L’enquête a révélé d’autres failles. Certains cours d’eau auraient été détruits ou détournés, obligeant les femmes à parcourir plusieurs kilomètres pour trouver de l’eau potable.

Emplois précaires

L’entreprise avait promis 4000 emplois dont une moitié de temporaires. Au lieu de cela, seulement 700 personnes ont été employées, dont 600 en emploi à durée déterminée (CDD). «Cela comporte un risque car les CDD sont synonymes de précarité et s’achèvent après la période agricole, laissant les travailleurs sans activité et sans revenu», explique le représentant de PPP.

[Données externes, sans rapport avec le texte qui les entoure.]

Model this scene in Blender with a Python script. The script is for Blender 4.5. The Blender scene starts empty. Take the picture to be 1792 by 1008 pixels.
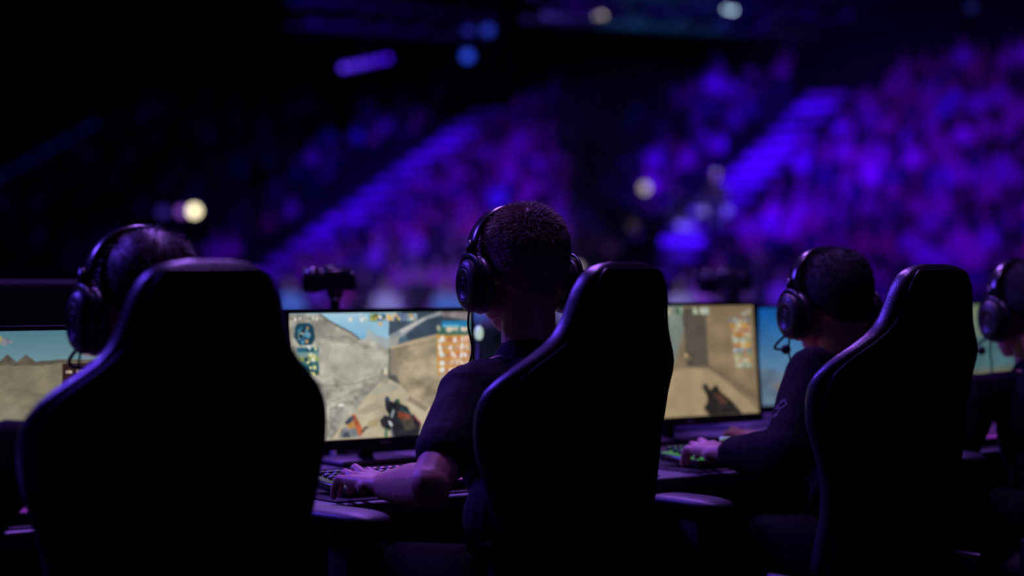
import bpy, bmesh, math, random
import numpy as np
from mathutils import Vector, Matrix
PI = math.pi
R = math.radians
scene = bpy.context.scene
COL = scene.collection
rnd = random.Random(7)

# ------------------------------------------------------------------ camera
F = 70.0 / 36.0 * 1792            # focal length in pixels of the frame
EYE = 1.2
cam_d = bpy.data.cameras.new('camera'); cam = bpy.data.objects.new('camera', cam_d); COL.objects.link(cam)
cam.location = (0, 0, EYE); cam.rotation_euler = (R(90), 0, 0)
cam_d.lens = 70; cam_d.sensor_width = 36; cam_d.shift_y = -20 / 1792
cam_d.clip_start = 0.1; cam_d.clip_end = 300
cam_d.dof.use_dof = True; cam_d.dof.focus_distance = 3.96; cam_d.dof.aperture_fstop = 1.8
scene.camera = cam

# ------------------------------------------------------------------ world, view, lights
w = bpy.data.worlds.new('world'); scene.world = w; w.use_nodes = True
w.node_tree.nodes['Background'].inputs[0].default_value = (0.10, 0.03, 1.0, 1)
w.node_tree.nodes['Background'].inputs[1].default_value = 0.0006
vs = scene.view_settings
vs.view_transform = 'Standard'; vs.look = 'None'; vs.exposure = 0; vs.gamma = 1; vs.use_curve_mapping = False
scene.cycles.use_denoising = True
scene.cycles.max_bounces = 5; scene.cycles.volume_bounces = 0
scene.cycles.sample_clamp_indirect = 3


def lamp(kind, name, loc, target, power, color, size=1.0, spot=None, blend=0.6):
    d = bpy.data.lights.new(name, kind); d.energy = power; d.color = color
    if kind == 'AREA':
        d.shape = 'DISK'; d.size = size
    else:
        d.shadow_soft_size = size
    if kind == 'SPOT':
        d.spot_size = R(spot); d.spot_blend = blend
    o = bpy.data.objects.new(name, d); COL.objects.link(o); o.location = loc
    o.rotation_euler = (Vector(target) - Vector(loc)).to_track_quat('-Z', 'Y').to_euler()
    return o


def P(px, py, Y):
    """World point seen at photograph pixel (px, py) at distance Y."""
    return Vector(((px - 896) / F * Y, Y, EYE - (py - 484) / F * Y))


# the arena stand: s runs along the rows, r up the slope
SA = R(31); SU = Vector((math.sin(SA), math.cos(SA), 0)); SV = Vector((math.cos(SA), -math.sin(SA), 0))
SLOPE = 0.458; Z0 = 45.0


def stand(s, r):
    p = Vector((0, Z0, 0)) + SV * s + SU * r
    return Vector((p.x, p.y, EYE - 0.4 + SLOPE * r))


VIO = (0.11, 0.0, 1.0)
# house moving lights that wash the stand, and one added fill for a cap
lamp('SPOT', 'wash_right', (2, 4, 15), stand(8.0, 4.0), 56000, VIO, 0.5, 22, 0.85)
lamp('SPOT', 'wash_middle', (-2, 4, 15), stand(-3.0, 4.3), 88000, VIO, 0.5, 12.5, 0.85)
lamp('SPOT', 'wash_low_left', (-6, 4, 15), stand(-6.5, -0.6), 34000, VIO, 0.5, 11, 0.8)
lamp('SPOT', 'wash_far_left', (-6, 4, 15), stand(-13, 6), 3800, (0.03, 0.0, 1.0), 0.5, 30, 0.9)
lamp('SPOT', 'aisle_beam', (6, 6, 16), stand(2.9, 6.4), 100000, (0.05, 0.0, 1.0), 0.2, 10.5, 0.35)
lamp('SPOT', 'cap_fill_light', (8, 8, 14), stand(3.95, 2.35) + Vector((0, 0, 1.6)), 40000, (0.6, 0.5, 1.0), 0.1, 2.2, 0.3)  # added fill spot that only brightens the pale headwear, not a house lamp
lamp('SPOT', 'aisle_beam_left', (-6, 6, 16), stand(-7.6, 6.2), 62000, (0.045, 0.0, 1.0), 0.2, 8.0, 0.6)
# stage lights
lamp('AREA', 'stage_side_light', (-6.8, 7.4, 6.2), (0.2, 4.0, 1.0), 640, (0.12, 0.05, 1.0), 1.6)
lamp('AREA', 'stage_front_light', (-1.5, 12.0, 8.5), (0.0, 4.5, 1.0), 620, (0.36, 0.13, 1.0), 1.2)
lamp('AREA', 'stage_top_light', (-0.3, 5.0, 5.3), (0.1, 4.05, 1.2), 105, (0.40, 0.17, 1.0), 0.6)


# ------------------------------------------------------------------ materials
def lin(c):
    return tuple((x / 255 / 12.92) if x / 255 <= 0.04045 else ((x / 255 + 0.055) / 1.055) ** 2.4 for x in c)


MATS = {}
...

Le prix des denrées alimentaires a cruellement augmenté depuis la mise en place de ce projet, les terres réservées à l’agriculture se faisant rares et les récoltes s’amoindrissant.

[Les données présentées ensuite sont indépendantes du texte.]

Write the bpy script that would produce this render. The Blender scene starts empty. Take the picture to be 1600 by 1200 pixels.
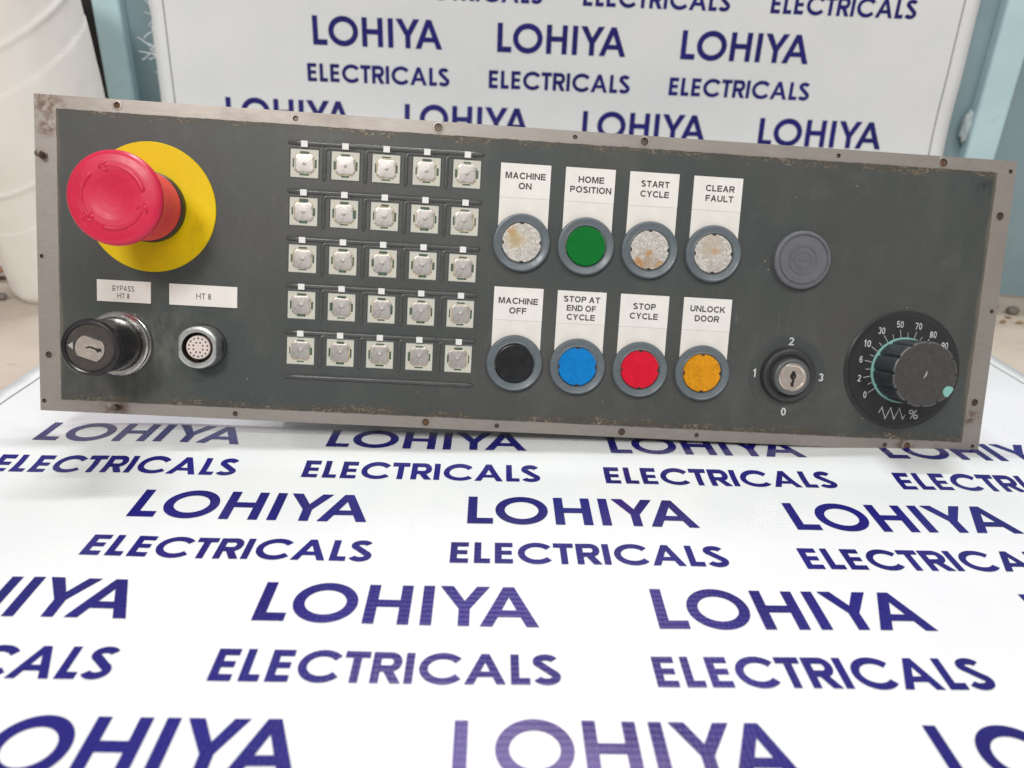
import bpy, bmesh, math, random
from math import pi, sin, cos, radians, sqrt
from mathutils import Vector, Matrix, noise as mnoise

SC = bpy.context.scene
COL = SC.collection
random.seed(7)
U = 0.1                       # one layout unit = 0.1 m

# ------------------------------------------------------------------ camera
cam_d = bpy.data.cameras.new('camera')
cam_d.sensor_width = 36.0
cam_d.lens = 1144.922 / 1600 * 36
cam_d.clip_start = 0.01
cam_d.clip_end = 60
cam_d.dof.use_dof = True
cam_d.dof.focus_distance = 0.335
cam_d.dof.aperture_fstop = 9.5
cam = bpy.data.objects.new('camera', cam_d)
COL.objects.link(cam)
_r = Vector((0.9992004, 0.016446, 0.0364428)); _u = Vector((-0.0399819, 0.4110074, 0.9107548)); _f = Vector((0, 0.9114836, -0.411336))
cam.matrix_world = Matrix(((_r.x, _u.x, -_f.x, 0), (_r.y, _u.y, -_f.y, 0), (_r.z, _u.z, -_f.z, 1.83364 * U), (0, 0, 0, 1)))
SC.camera = cam

# ------------------------------------------------------------------ light
world = bpy.data.worlds.new('World')
SC.world = world
world.use_nodes = True
world.node_tree.nodes['Background'].inputs[0].default_value = (1.0, 0.985, 0.97, 1)
world.node_tree.nodes['Background'].inputs[1].default_value = 0.28

def area_light(name, loc, target, sx, sy, power, color, turn=0):
    l = bpy.data.lights.new(name, 'AREA'); l.shape = 'RECTANGLE'; l.size = sx; l.size_y = sy
    l.energy = power; l.color = color
    o = bpy.data.objects.new(name, l); COL.objects.link(o)
    o.location = loc
    d = (Vector(target) - Vector(loc)).normalized()
    z = -d; x = Vector((cos(radians(turn)), sin(radians(turn)), 0)); x = (x - z * x.dot(z)).normalized(); y = z.cross(x)
    o.matrix_world = Matrix(((x.x, y.x, z.x, loc[0]), (x.y, y.y, z.y, loc[1]), (x.z, y.z, z.z, loc[2]), (0, 0, 0, 1)))
    return o
# long ceiling tube a little behind the panel, and a softer light high in front, left of the camera
area_light('ceiling_tube', (0.0, 1.10, 2.05), (0.05, 0.33, 0.0), 0.65, 0.05, 20, (0.97, 1.0, 0.995), 8)
area_light('front_lamp', (-0.42, -0.75, 1.15), (0.0, 0.34, 0.05), 0.34, 0.34, 10, (1.0, 0.965, 0.93))
area_light('front_fill', (0.60, -0.75, 1.95), (0.0, 0.45, 0.1), 1.3, 0.06, 14, (0.985, 1.0, 0.995))  # added fill light, lifts the shaded post and the upright banner
area_light('rear_ceiling_fitting', (0.16, 1.86, 2.05), (0.05, 0.15, 0.0), 1.25, 0.30, 9.5, (0.97, 0.70, 1.0))

SC.view_settings.view_transform = 'Standard'
SC.view_settings.look = 'None'
SC.view_settings.exposure = 0.14
SC.view_settings.gamma = 1.0
SC.view_settings.use_curve_mapping = False

# ------------------------------------------------------------------ materials
class NT:
    def __init__(s, name):
        s.m = bpy.data.materials.new(name); s.m.use_nodes = True
        s.t = s.m.node_tree; s.b = s.t.nodes['Principled BSDF']
    def n(s, typ, **kw):
        x = s.t.nodes.new(typ)
        for k, v in kw.items():
            if k.startswith('i_'):
                key = k[2:]
                key = int(key) if key.isdigit() else key.replace('_', ' ')
                x.inputs[key].default_value = v
            else: setattr(x, k, v)
        return x
    def l(s, a, b): s.t.links.new(a, b)
    def obj(s, scale=1.0):
        tc = s.n('ShaderNodeTexCoord')
        mp = s.n('ShaderNodeMapping'); mp.inputs['Scale'].default_value = scale if isinstance(scale, tuple) else (scale,) * 3
        s.l(tc.outputs['Object'], mp.inputs['Vector']); return mp.outputs['Vector']
    def noise(s, vec, scale, detail=4, rough=0.55):
        x = s.n('ShaderNodeTexNoise', i_Scale=scale, i_Detail=detail, i_Roughness=rough)
        if vec: s.l(vec, x.inputs['Vector'])
        return x.outputs['Fac']
    def ramp(s, fac, *stops):
        r = s.n('ShaderNodeValToRGB')
        while len(r.color_ramp.elements) < len(stops): r.color_ramp.elements.new(0.5)
        for e, (p, c) in zip(r.color_ramp.elements, stops):
            e.position = p; e.color = (c if isinstance(c, tuple) else (c, c, c)) + (1,)
        s.l(fac, r.inputs['Fac']); return r.outputs['Color']
    def mix(s, fac, a, b, blend='MIX'):
        x = s.n('ShaderNodeMix', data_type='RGBA', blend_type=blend)
        for sock, v in ((x.inputs[0], fac), (x.inputs[6], a), (x.inputs[7], b)):
            if hasattr(v, 'links'): s.l(v, sock)
            elif isinstance(v, tuple): sock.default_value = v + (1,)
            else: sock.default_value = v
        return x.outputs[2]
    def math(s, op, a, b=None, c=None):
        x = s.n('ShaderNodeMath', operation=op)
        for i, v in enumerate((a, b, c)):
            if v is None: continue
            if hasattr(v, 'links'): s.l(v, x.inputs[i])
            else: x.inputs[i].default_value = v
        return x.outputs[0]
    def bump(s, h, strength=0.2, dist=0.001):
        b = s.n('ShaderNodeBump', i_Strength=strength, i_Distance=dist)
        s.l(h, b.inputs['Height']); s.l(b.outputs['Normal'], s.b.inputs['Normal'])
    def set(s, **kw):
        for k, v in kw.items():
            sock = s.b.inputs[k.replace('_', ' ')]
            if hasattr(v, 'links'): s.l(v, sock)
            else: sock.default_value = v + (1,) if isinstance(v, tuple) else v
        return s.m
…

Une autre ONG canadienne, Oakland Institute, s’est penchée sur l’affaire et a rencontré des villageois pour leur donner la parole. «Ils sont arrivés ici et nous ont affirmé qu’ils nous sortiraient de la pauvreté. Au lieu de ça, ils la renforcent», se désole un jeune homme du village de  Lungi Acre.

Pour sa part, Addax Bioenergy affirme avoir respecté ses promesses et prône la transparence. Lors d’un échange d’e-mails avec une agence de communication mandatée par Addax, celle-ci fait remarquer que le projet n’en est qu’à ses débuts. «Il sera opérationnel en 2013.» De plus, les sept banques de développement africaines et européennes qui ont accordé un prêt de 310 millions de francs à l’entreprise lui auraient imposé 130 critères de durabilité, affirme Nicolaï Germann, directeur de projet, dans Le Matin Dimanche du 19 juin2. «Certes, le prix de location est peu élevé, mais Addax a investi 300 000  dollars pour financer les cahutes, les arbres fruitiers et autres palmiers sur les terres des paysans», se félicite-t-il.

Pour ce qui est des cours d’eau qui auraient été endommagés, Addax dispose d’une clause contractuelle lui permettant de modifier leur écoulement. Pas question donc de l’amender à la demande de PPP. «En Sierra Leone, il tombe 2500 mm d’eau par an; ce ne sont pas les 2% du volume d’eau annuel provenant de la rivière Rokel et utilisés pour le projet qui poseront problème», tranche la société de communication.

1 Lire Le Courrier du 26 novembre 2010.
2 Nicolaï Germann n’a pas pu répondre à nos interrogations car il était en déplacement en Sierra Leone.